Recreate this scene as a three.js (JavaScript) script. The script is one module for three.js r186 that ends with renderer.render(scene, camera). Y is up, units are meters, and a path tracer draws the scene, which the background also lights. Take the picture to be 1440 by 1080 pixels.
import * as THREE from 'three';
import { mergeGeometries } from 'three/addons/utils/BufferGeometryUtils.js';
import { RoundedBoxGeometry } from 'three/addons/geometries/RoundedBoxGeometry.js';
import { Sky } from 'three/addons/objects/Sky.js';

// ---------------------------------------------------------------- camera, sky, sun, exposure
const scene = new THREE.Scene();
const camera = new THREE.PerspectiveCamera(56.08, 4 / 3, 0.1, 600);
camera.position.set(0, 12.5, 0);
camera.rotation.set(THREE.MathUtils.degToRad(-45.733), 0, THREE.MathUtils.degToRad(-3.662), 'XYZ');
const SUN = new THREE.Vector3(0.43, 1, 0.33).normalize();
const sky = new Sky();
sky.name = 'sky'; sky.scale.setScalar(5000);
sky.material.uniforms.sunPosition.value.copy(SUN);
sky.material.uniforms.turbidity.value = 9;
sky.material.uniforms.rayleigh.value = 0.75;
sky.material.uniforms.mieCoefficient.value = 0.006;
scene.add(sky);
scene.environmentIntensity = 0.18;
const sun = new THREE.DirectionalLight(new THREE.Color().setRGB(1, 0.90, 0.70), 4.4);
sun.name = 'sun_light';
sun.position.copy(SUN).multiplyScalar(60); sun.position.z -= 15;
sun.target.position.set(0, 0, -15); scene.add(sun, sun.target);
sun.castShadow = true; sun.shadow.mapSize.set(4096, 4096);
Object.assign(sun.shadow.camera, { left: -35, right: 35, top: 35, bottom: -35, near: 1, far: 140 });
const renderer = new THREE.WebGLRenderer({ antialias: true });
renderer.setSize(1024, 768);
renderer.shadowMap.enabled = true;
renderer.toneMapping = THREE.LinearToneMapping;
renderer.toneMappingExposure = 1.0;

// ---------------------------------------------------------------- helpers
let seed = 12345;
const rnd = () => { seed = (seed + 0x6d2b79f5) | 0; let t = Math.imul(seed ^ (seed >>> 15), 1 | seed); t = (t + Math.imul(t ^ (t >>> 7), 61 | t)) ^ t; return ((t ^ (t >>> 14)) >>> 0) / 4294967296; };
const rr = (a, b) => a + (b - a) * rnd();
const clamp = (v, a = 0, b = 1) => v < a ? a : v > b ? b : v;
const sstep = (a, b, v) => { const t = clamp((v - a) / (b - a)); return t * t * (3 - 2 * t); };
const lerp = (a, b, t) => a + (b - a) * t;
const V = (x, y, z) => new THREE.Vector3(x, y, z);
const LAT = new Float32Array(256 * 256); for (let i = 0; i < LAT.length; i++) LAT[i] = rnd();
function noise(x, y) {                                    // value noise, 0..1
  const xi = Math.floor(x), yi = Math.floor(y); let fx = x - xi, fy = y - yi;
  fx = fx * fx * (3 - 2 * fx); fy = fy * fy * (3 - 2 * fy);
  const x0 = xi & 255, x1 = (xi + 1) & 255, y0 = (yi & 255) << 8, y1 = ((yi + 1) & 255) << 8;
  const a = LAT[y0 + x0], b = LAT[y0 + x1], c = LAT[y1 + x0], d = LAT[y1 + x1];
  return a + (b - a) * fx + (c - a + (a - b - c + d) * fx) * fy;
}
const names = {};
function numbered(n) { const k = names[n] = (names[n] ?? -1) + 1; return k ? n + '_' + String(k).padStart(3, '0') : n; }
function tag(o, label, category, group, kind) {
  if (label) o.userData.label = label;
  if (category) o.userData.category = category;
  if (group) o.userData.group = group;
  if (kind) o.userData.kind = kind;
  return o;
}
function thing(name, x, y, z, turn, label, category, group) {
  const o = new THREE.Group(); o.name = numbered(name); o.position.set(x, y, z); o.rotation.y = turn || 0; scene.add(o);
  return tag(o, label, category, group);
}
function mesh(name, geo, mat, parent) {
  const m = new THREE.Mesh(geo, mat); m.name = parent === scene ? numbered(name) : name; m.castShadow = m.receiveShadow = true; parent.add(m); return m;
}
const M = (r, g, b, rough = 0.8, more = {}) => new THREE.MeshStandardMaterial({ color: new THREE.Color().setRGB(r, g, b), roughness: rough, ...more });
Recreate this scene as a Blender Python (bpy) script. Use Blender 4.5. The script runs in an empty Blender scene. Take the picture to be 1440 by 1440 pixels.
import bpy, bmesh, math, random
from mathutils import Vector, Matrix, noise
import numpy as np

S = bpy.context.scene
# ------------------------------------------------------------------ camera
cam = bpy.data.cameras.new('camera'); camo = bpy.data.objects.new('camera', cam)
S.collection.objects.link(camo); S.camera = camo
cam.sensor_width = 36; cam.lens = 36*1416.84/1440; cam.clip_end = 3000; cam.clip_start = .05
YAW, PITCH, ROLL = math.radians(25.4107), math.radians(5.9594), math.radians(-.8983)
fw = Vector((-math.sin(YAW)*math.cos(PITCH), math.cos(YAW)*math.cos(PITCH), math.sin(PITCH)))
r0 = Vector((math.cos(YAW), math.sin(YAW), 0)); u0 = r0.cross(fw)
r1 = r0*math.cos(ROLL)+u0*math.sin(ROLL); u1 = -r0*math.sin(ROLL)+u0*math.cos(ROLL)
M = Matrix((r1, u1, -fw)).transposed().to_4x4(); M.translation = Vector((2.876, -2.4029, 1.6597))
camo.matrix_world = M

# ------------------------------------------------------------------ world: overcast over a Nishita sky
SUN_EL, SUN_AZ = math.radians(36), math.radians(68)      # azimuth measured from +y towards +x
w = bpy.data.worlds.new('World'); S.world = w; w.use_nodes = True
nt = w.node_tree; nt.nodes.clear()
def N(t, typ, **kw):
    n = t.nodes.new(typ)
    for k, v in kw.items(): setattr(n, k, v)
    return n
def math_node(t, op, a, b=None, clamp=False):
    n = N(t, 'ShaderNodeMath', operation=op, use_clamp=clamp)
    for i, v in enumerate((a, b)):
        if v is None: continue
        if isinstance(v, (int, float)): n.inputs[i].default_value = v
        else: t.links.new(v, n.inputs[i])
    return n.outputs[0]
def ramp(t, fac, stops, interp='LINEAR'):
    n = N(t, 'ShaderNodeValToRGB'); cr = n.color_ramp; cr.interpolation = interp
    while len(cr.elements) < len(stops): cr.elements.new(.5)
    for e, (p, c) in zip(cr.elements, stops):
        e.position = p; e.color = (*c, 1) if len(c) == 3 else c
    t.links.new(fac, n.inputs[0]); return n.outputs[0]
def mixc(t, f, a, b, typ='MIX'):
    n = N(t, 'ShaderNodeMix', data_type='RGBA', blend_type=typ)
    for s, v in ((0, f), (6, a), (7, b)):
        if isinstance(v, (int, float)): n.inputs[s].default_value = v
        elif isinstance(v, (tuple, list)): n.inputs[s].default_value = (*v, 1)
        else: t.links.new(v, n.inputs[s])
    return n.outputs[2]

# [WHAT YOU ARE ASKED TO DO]
Within the listing above, the range opens at the line with "Recreate this scene as a Blender" and closes at the line with "camo.matrix_world = M". Reproduce exactly the lines of that range, including both ends.

# [SOLUTION FOR THIS TASK]
Recreate this scene as a Blender Python (bpy) script. Use Blender 4.5. The script runs in an empty Blender scene. Take the picture to be 1440 by 1440 pixels.
import bpy, bmesh, math, random
from mathutils import Vector, Matrix, noise
import numpy as np

S = bpy.context.scene
# ------------------------------------------------------------------ camera
cam = bpy.data.cameras.new('camera'); camo = bpy.data.objects.new('camera', cam)
S.collection.objects.link(camo); S.camera = camo
cam.sensor_width = 36; cam.lens = 36*1416.84/1440; cam.clip_end = 3000; cam.clip_start = .05
YAW, PITCH, ROLL = math.radians(25.4107), math.radians(5.9594), math.radians(-.8983)
fw = Vector((-math.sin(YAW)*math.cos(PITCH), math.cos(YAW)*math.cos(PITCH), math.sin(PITCH)))
r0 = Vector((math.cos(YAW), math.sin(YAW), 0)); u0 = r0.cross(fw)
r1 = r0*math.cos(ROLL)+u0*math.sin(ROLL); u1 = -r0*math.sin(ROLL)+u0*math.cos(ROLL)
M = Matrix((r1, u1, -fw)).transposed().to_4x4(); M.translation = Vector((2.876, -2.4029, 1.6597))
camo.matrix_world = M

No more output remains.